I am in California—again. My third trip in two-and-a-half months. But this is the most realistic of all. I am in a weird time right now. I am second guessing everything I have thought. Everything was perfect til I quit my job, and then enemy fire came. After losing my driver’s license on the heels of almost everything going wrong, I started to see it was one huge attack and not something else, and I prayed and took authority on my way to the airport because I knew if I didn’t more would come.
The weather here made me glad to be here despite the fears. I left Dallas when it was 100 degrees and arrived when it was 66 degrees (and gained two hours so actually it was only an hour later than LA was 66 to Dallas’ 100!). I got chilly outside. I love it.
It was good to see Terry. I just connect with her so well and love her so much. And Darrell has to be one of my all time favorite men I have ever known. He is just a good, good guy. So it is good to be here. But it is all different. I am not sure what is going to happen.
I have no summer job suddenly and that is terrifying. I don’t even like LA and yet I might be here in a few weeks! Of course without a job here that is hanging in the balance also. When I go home Tuesday I may have nothing to do. If that is the case I will probably go volunteer at Shachah because if I sit around home I will go stir crazy. I just need direction and that is what I am praying.

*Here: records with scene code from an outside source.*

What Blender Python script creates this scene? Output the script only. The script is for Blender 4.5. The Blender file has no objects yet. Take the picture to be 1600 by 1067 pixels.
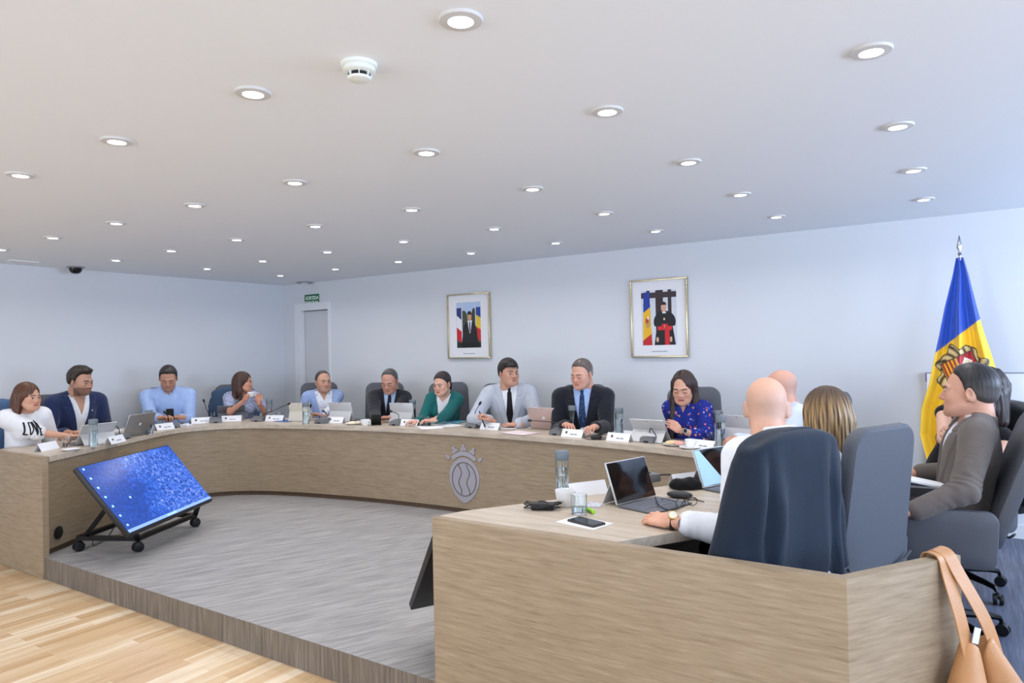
import bpy, bmesh, math, random
import numpy as np
from mathutils import Vector, Matrix
from mathutils.bvhtree import BVHTree
random.seed(7); RNG = np.random.default_rng(7)
SC = bpy.context.scene; COL = SC.collection
PI = math.pi

# ------------------------------------------------------------------ camera
CAM_R = np.array([0.8333668, 0.55230205, -0.02149926])
CAM_U = np.array([0.02458803, 0.001814, 0.99969602])
CAM_F = np.array([-0.55217317, 0.8336421, 0.01206829])
FPX = 1089.109; EYE = 1.46
cam_d = bpy.data.cameras.new('camera'); cam = bpy.data.objects.new('camera', cam_d); COL.objects.link(cam)
cam_d.sensor_width = 36.0; cam_d.lens = FPX / 1600 * 36.0; cam_d.clip_start = 0.05; cam_d.clip_end = 60
m = Matrix(((CAM_R[0], CAM_U[0], -CAM_F[0], 0), (CAM_R[1], CAM_U[1], -CAM_F[1], 0), (CAM_R[2], CAM_U[2], -CAM_F[2], EYE), (0, 0, 0, 1)))
cam.matrix_world = m
SC.camera = cam

# ------------------------------------------------------------------ world, daylight, exposure
SC.view_settings.view_transform = 'Standard'; SC.view_settings.look = 'None'
SC.view_settings.gamma = 1.0; SC.view_settings.use_curve_mapping = False
SC.view_settings.exposure = 0.30
SC.cycles.use_denoising = True
SC.cycles.max_bounces = 8; SC.cycles.diffuse_bounces = 5; SC.cycles.transmission_bounces = 8
SC.cycles.transparent_max_bounces = 12; SC.cycles.caustics_reflective = False; SC.cycles.caustics_refractive = False
SC.cycles.sample_clamp_indirect = 6.0
w = bpy.data.worlds.new('daylight'); SC.world = w; w.use_nodes = True
w.node_tree.nodes['Background'].inputs[0].default_value = (0.72, 0.82, 1.0, 1)
w.node_tree.nodes['Background'].inputs[1].default_value = 1.6

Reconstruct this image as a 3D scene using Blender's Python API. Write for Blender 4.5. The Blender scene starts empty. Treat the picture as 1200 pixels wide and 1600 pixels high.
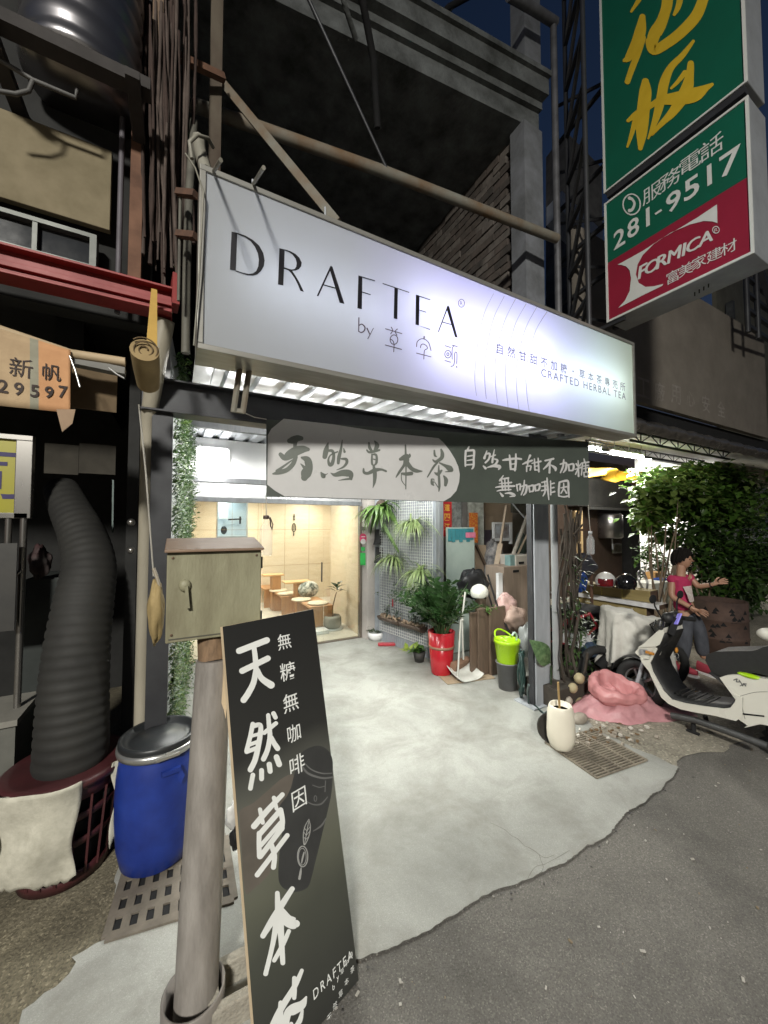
import bpy, math, random
from mathutils import Vector as V, Matrix
from mathutils.geometry import tessellate_polygon
rnd = random.Random(7)
S = bpy.context.scene
C = S.collection
rad = math.radians

# ------------------------------------------------------------------ camera, sky, exposure
PSI, PITCH, EYE, FOC = rad(28.5), rad(2.2), 1.8, 588.0      # heading, tilt, eye height, focal length for a 1200x1600 frame
cd = bpy.data.cameras.new('camera'); cam = bpy.data.objects.new('camera', cd); C.objects.link(cam); S.camera = cam
cd.sensor_fit = 'VERTICAL'; cd.sensor_height = 36.0; cd.lens = 36.0*FOC/1600; cd.clip_start = .02; cd.clip_end = 400
cam.location = (0, 0, EYE); cam.rotation_euler = (rad(90)+PITCH, 0, -PSI)
W = bpy.data.worlds.new("World"); S.world = W; W.use_nodes = True
nt = W.node_tree; bg = nt.nodes['Background']; sky = nt.nodes.new('ShaderNodeTexSky')
sky.sky_type = 'NISHITA'; sky.sun_disc = False; sky.sun_elevation = rad(-1.0); sky.sun_rotation = rad(250); sky.altitude = 50; sky.ozone_density = 2.5
nt.links.new(sky.outputs[0], bg.inputs[0]); bg.inputs[1].default_value = .15
sl = bpy.data.lights.new('sun', 'SUN'); sl.energy = .02; sl.angle = rad(10); sl.color = (1, .9, .8)
so = bpy.data.objects.new('sun', sl); C.objects.link(so); so.location = (-4, -4, 9); so.rotation_euler = (rad(50), 0, rad(-40))
S.view_settings.view_transform = 'Standard'; S.view_settings.look = 'None'; S.view_settings.exposure = 0.0; S.view_settings.gamma = 1
S.cycles.max_bounces = 7; S.cycles.diffuse_bounces = 3; S.cycles.glossy_bounces = 3; S.cycles.transmission_bounces = 5; S.cycles.transparent_max_bounces = 10
S.cycles.sample_clamp_indirect = 4.0; S.cycles.caustics_reflective = False; S.cycles.caustics_refractive = False

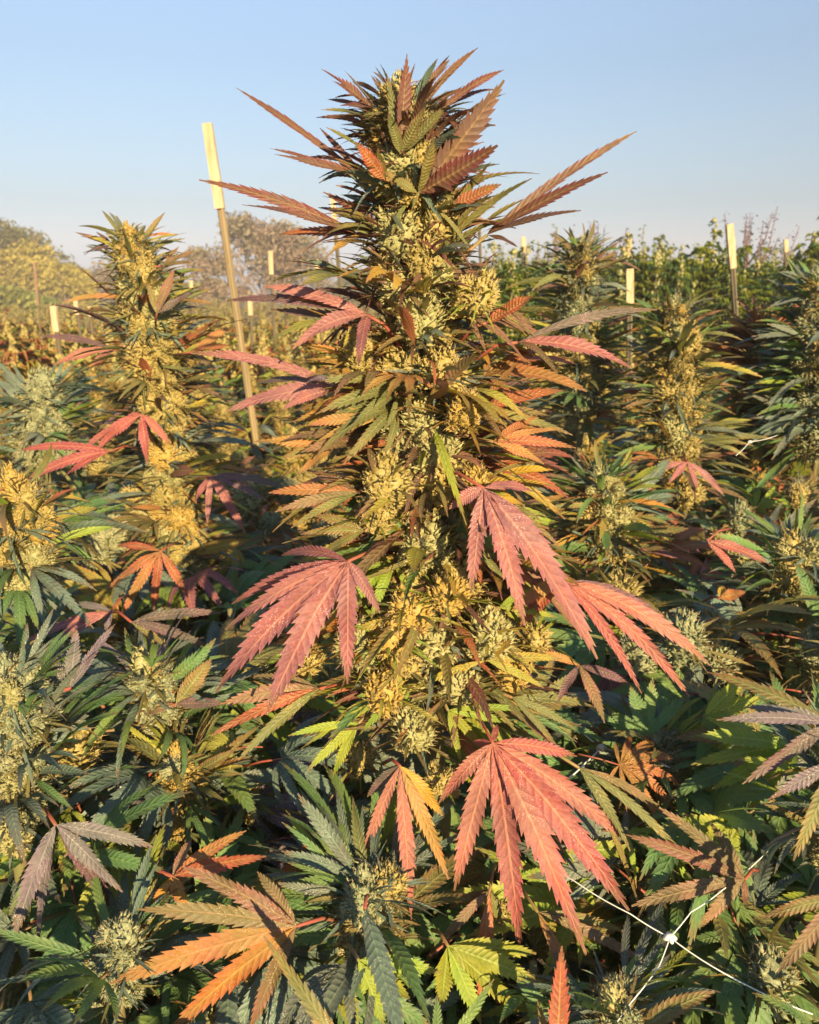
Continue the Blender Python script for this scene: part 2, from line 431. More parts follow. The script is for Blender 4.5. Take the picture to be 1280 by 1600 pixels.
def cola(root, pts, rads, r, budmats, n_sugar, slen, pals, bsize=1.0, step=.55, leaf_mats=('olive',), trio=.35, elev=(.75, .05), ring=.5, slim=0.):
    """spire of buds along pts (top first); rads = outer radius along it"""
    L = sum((pts[i+1]-pts[i]).length for i in range(len(pts)-1))
    s = 0; k = 0; a = r.random()*6
    while s < L:
        t = s/L; rad = lerp_list(rads, t); c = lerp_poly(pts, t)
        if k == 0:
            o = put('bud', r.choice(TIPS), root, c-V((0, 0, rad*1.05)), V((1, .2, 0)), V((0, 0, 1)), rad*2.0, BM[pick(r, budmats)])
            setmat(o, LM[r.choice(leaf_mats)], 2)
        else:
            nb = 3 if rad < .05 else 4
            for j in range(nb):
                aa = a + 2*math.pi*j/nb + r.uniform(-.25, .25)
                d = V((math.cos(aa), math.sin(aa), 0))
                sz = rad*1.22*bsize*r.uniform(.85, 1.2)
                up = (V((0, 0, 1))+d*r.uniform(.35, .9)).normalized()
                o = put('bud', r.choice(BUDS), root, c + d*rad*ring*r.uniform(.85, 1.15) + V((0, 0, r.uniform(-.3, .3)*rad)), V((-d.y, d.x, 0)), up, sz, BM[pick(r, budmats)])
                setmat(o, LM[r.choice(leaf_mats)], 2)
        s += rad*step*(1.6 if k == 0 else 1.15); k += 1; a += .9
    for i in range(n_sugar):
        t = (i+r.random())/n_sugar
        c = lerp_poly(pts, t); rad = lerp_list(rads, t)
        aa = r.random()*2*math.pi
        if math.sin(aa) < -.35 and r.random() < .7: aa = -aa
        el = min(.85, elev[0]*(1-t)+elev[1]*t + r.gauss(0, .22))
        if t < .035: continue
        d = V((math.cos(aa)*math.cos(el), math.sin(aa)*math.cos(el), math.sin(el)))
        o0 = c + V((d.x, d.y, 0))*rad*r.uniform(.45, .95)
        ln = r.uniform(*slen)*(.55+.45*min(1, t*3))
        if not clear_of_heroes(o0+d*ln, .005): continue
        q = r.random()
        me = r.choice(TRIOS) if q < trio*.6 else r.choice(FIVES) if q < trio else r.choice(BLADES)
        if r.random() < slim*(1.3-t): me = r.choice(SLIMS)
        pal = pals[min(len(pals)-1, int(t*len(pals)))]
        up = V((0, 0, 1))+V((r.gauss(0, .45), r.gauss(0, .45), 0))
        put('sugar_leaf', me, root, o0, d, up, ln, LM[pick(r, pal)])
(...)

If I have none when I leave I think I am going to have to work it out to come back June 12 for a job fair. Terry will not be here but I am thinking if I can sack out on Jenna’s couch one or two nights til she does get here, maybe we can move my trip up a bit and it all might come together.
I praise God that I had an easy easy time proceeding through airport security deposit having no driver’s license. In fact, it was smoother than usual, I think. I pray for the same smoothness renting a car. I think I need to go to the ocean and pray Monday. It will be good. But more than anything I need that road sign because if I start a position July 1 then everything has to happen fast.
And then there is Clear Stream. So much of me wants to go. I do not necessarily believe that is the bestthing for me, but it feels good. I think it is my escape, the thought I harbor in the back of my mind that says I have an out. People who like to be in control need an out.